1 La popa en sentido místico es el principio de la Iglesia, y en ella duerme el Señor corporalmente, puesto que jamás duerme el que guarda a Israel ( Sal 120). La popa, bajo una apariencia exterior de muerte, alberga a los vivos, rompe las olas y está reforzada con leños; esto quiere decir que la Iglesia es salvada por la muerte del Señor en la cruz. El cabezal es el cuerpo del Señor, sobre el cual está reclinada la Divinidad como la cabeza; el viento y el mar son los demonios y los perseguidores, a los cuales dice: «Callaos», cuando quiere hacer cesar los edictos de los reyes injustos; la gran bonanza es la paz de la Iglesia después de la persecución, o la vida contemplativa después de la activa.
 

Beda

Por la barca en que entró se entiende el árbol de la Pasión, por la cual llegan los fieles a la patria celestial como al descanso de un puerto seguro. Las demás barcas que se dice estaban con el Señor, representan a los que llenos de fe en su cruz están al abrigo del aguacero de las tribulaciones, o gozan de la bonanza de la paz después de las tormentas de las tentaciones.
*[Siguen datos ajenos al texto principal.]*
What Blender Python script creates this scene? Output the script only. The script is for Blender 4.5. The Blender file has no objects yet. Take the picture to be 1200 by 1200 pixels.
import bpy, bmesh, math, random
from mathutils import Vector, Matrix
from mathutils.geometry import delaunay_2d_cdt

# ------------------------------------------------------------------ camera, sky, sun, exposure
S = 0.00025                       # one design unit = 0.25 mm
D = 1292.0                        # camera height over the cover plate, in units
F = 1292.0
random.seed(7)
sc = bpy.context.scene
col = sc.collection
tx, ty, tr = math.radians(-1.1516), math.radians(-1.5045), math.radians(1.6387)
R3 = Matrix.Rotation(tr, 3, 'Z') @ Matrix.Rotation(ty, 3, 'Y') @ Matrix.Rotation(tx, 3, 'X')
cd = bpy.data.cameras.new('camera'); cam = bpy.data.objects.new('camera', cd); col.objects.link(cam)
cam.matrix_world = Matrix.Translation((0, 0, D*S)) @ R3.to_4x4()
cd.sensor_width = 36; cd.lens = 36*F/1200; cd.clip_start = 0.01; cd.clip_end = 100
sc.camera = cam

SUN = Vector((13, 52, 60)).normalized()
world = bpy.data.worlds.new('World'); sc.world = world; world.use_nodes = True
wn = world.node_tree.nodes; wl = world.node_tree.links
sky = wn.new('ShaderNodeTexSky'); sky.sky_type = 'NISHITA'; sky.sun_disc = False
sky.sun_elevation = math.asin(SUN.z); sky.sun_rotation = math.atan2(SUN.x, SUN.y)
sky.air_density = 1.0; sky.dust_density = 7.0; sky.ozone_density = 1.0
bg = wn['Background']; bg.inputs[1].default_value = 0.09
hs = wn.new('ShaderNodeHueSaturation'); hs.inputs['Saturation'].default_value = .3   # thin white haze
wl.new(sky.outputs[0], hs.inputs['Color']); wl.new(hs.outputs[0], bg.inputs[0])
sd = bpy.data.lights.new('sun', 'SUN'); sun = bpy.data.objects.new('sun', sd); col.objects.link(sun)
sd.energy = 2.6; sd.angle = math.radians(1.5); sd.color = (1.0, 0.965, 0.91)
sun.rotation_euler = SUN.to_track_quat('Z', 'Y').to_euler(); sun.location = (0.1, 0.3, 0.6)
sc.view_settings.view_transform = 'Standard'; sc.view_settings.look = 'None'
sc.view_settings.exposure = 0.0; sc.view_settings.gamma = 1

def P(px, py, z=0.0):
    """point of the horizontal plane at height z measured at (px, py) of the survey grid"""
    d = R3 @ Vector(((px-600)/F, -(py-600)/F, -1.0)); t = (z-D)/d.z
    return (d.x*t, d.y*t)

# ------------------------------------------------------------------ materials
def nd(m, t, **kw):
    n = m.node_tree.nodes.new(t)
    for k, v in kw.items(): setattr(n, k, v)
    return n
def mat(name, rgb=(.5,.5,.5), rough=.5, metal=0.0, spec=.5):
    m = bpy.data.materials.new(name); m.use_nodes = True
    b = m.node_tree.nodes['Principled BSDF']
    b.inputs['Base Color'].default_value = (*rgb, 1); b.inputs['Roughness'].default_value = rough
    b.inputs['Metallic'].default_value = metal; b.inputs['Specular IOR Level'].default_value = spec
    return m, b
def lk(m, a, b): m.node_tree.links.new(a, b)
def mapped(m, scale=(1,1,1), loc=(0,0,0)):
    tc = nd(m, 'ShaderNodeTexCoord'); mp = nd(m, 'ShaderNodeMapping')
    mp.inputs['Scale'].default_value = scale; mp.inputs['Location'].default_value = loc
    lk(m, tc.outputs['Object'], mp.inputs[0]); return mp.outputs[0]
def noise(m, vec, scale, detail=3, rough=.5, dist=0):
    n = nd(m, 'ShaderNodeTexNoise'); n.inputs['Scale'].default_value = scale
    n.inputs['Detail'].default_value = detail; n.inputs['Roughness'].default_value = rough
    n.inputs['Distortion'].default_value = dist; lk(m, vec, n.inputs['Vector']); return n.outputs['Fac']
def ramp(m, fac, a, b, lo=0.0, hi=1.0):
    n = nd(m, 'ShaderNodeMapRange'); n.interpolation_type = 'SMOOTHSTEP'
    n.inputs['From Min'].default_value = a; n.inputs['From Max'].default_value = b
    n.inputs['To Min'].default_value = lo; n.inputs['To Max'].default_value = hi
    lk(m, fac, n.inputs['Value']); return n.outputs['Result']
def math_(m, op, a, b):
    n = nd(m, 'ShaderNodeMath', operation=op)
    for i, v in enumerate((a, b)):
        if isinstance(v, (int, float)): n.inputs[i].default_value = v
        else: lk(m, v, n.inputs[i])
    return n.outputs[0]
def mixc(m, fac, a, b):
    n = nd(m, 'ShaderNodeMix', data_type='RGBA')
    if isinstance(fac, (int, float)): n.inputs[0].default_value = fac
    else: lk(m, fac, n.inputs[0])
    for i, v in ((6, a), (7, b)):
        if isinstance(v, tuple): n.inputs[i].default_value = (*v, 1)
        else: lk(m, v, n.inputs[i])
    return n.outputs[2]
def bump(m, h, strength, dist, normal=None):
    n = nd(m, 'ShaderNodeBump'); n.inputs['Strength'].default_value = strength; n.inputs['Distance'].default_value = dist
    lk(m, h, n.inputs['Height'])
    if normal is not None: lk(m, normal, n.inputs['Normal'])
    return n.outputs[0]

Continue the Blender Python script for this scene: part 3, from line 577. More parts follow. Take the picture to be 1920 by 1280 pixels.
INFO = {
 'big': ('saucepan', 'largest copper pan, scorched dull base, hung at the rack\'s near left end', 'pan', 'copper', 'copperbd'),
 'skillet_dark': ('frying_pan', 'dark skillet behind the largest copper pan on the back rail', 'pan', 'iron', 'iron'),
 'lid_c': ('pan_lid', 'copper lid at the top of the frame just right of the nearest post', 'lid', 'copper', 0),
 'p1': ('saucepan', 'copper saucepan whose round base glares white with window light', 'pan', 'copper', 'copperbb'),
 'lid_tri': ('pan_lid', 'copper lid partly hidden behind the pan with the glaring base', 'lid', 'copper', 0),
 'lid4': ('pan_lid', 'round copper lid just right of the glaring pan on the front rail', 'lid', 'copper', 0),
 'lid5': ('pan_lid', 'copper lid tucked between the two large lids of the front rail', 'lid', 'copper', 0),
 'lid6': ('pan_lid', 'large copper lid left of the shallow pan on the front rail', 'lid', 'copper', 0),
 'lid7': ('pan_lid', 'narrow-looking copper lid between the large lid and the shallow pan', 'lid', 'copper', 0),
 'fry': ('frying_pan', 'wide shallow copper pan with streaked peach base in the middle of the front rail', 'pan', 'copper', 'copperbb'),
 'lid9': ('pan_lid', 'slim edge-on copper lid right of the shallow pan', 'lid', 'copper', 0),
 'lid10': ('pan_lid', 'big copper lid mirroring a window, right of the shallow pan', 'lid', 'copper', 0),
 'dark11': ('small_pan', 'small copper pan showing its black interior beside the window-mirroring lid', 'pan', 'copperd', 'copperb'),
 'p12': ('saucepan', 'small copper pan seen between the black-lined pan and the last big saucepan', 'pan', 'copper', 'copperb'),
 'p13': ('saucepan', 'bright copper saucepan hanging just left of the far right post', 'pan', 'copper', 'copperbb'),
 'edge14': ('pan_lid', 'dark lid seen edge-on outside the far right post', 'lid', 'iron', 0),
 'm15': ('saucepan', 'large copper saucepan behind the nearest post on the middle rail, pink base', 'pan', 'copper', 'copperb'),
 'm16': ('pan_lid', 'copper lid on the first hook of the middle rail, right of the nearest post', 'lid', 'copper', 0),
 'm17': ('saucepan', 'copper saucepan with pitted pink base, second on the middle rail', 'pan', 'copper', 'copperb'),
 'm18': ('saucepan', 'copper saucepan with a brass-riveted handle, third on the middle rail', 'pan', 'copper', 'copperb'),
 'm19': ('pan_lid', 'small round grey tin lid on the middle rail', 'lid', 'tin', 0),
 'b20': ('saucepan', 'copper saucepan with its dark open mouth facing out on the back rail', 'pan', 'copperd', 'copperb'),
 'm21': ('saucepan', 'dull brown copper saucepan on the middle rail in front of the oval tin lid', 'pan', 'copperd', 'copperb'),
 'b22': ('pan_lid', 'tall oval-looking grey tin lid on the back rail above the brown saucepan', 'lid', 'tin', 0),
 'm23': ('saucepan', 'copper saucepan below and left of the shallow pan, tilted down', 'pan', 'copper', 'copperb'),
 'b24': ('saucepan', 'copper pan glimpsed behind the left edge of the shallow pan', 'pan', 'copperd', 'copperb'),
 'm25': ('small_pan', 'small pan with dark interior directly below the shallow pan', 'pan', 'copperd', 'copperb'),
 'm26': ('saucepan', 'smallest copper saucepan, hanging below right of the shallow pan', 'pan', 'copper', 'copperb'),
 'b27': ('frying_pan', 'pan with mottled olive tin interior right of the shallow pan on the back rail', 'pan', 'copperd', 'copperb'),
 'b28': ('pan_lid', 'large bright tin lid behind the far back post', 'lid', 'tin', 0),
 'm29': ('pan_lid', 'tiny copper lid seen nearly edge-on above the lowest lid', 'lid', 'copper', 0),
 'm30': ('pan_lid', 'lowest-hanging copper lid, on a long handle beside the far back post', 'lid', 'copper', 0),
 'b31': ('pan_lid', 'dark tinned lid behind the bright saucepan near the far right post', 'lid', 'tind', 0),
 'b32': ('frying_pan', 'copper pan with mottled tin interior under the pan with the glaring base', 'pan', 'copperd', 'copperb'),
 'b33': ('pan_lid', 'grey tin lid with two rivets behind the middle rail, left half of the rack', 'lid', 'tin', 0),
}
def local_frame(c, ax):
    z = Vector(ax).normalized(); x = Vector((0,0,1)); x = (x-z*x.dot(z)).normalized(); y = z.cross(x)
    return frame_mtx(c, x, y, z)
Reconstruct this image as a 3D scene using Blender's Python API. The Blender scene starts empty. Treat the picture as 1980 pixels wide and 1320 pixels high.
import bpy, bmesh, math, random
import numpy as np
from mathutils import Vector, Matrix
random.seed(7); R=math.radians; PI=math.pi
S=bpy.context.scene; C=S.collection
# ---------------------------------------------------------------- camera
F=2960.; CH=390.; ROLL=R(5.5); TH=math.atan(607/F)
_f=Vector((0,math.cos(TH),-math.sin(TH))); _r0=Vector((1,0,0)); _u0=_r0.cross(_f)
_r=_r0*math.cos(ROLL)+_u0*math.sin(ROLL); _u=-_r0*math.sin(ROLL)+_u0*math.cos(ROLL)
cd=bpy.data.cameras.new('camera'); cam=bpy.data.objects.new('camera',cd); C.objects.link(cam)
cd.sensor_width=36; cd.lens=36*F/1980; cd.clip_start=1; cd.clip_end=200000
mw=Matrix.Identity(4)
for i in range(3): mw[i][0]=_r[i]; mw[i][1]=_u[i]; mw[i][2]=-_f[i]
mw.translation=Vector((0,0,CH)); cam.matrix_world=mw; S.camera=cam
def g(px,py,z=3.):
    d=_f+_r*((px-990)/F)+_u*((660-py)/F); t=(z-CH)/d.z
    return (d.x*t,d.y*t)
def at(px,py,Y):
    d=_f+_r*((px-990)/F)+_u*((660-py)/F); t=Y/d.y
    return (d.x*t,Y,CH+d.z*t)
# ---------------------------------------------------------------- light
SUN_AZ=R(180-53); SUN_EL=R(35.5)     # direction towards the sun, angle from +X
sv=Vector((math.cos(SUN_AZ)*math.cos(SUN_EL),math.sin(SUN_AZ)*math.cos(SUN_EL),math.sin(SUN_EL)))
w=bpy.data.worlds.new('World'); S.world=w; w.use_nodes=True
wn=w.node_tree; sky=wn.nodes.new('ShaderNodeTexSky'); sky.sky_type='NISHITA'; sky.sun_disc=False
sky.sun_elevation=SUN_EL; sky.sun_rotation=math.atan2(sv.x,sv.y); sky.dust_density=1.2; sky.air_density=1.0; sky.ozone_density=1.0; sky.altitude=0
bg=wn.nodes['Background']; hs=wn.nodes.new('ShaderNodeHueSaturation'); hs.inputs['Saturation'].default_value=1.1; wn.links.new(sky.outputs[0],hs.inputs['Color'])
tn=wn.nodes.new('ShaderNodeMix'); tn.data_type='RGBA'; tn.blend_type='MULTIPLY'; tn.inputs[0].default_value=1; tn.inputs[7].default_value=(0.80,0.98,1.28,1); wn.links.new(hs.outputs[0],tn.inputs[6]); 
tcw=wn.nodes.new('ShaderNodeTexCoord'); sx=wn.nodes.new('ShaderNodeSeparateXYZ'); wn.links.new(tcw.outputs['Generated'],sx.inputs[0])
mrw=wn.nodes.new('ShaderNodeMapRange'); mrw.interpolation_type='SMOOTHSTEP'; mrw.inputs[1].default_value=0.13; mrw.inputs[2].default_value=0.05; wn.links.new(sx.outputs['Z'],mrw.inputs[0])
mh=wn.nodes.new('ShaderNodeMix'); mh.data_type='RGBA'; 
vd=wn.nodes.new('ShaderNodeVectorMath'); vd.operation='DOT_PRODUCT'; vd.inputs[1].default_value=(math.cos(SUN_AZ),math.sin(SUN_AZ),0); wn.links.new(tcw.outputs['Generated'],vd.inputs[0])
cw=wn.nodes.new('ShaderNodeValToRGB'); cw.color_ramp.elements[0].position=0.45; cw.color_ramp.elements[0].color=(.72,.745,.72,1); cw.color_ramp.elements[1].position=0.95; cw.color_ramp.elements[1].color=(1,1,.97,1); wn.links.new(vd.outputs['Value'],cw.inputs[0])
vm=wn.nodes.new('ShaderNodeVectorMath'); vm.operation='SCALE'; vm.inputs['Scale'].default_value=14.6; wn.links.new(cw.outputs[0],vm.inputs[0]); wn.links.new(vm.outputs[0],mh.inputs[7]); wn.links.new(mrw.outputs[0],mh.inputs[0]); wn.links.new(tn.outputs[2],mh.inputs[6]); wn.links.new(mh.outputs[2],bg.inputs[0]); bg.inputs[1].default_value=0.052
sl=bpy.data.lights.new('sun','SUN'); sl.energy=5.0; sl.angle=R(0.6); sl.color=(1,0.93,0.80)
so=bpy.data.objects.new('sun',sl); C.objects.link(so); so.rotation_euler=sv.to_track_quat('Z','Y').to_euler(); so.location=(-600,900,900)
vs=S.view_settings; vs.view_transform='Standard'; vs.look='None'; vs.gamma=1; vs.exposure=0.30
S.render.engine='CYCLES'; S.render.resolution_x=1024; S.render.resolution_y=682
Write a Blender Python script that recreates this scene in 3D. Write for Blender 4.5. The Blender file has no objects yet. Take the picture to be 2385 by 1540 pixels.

Se entrega Cristo al sueño en tanto que bogan los discípulos, porque llega el tiempo de la Pasión del Señor para los fieles que meditan en el descanso del reino futuro. Sucedió por la tarde, para significar que el sueño del Señor, no sólo es el ocaso del verdadero sol, sino que se verificó en la misma hora que la luz desaparece. Mientras que El se levanta en la popa de la cruz, se encrespan las olas de los perseguidores blasfemos, movidos por las tormentas infernales, que no alteran la paciencia del Señor, pero sí a sus ignorantes discípulos. Despiertan éstos al Señor, porque pedían con los mayores votos la resurrección de aquel cuya muerte veían. Levantándose amenaza al viento, porque después de su resurrección aplasta la soberbia del diablo y manda callar al mar, porque, resucitado combate el furor de los judíos. Reprende a sus discípulos porque después de la resurrección ha de reprenderlos por su incredulidad. Y a nosotros también cuando, instruidos en la doctrina del Crucificado, nos disponemos a abandonar el mundo, subimos con Jesús a la barca, y nos esforzamos por pasar el mar. Pero mientras navegamos se entrega al sueño entre los bramidos del mar, cuando en medio de los esfuerzos de las virtudes languidece la llama del amor combatida por los espíritus inmundos, por los hombres depravados o por el ímpetu de nuestros mismos pensamientos. Mas si en medio de estas tormentas nos apresuramos a despertarle, bien pronto calmará la tempestad, restablecerá la tranquilidad y nos dará el puerto de salvación.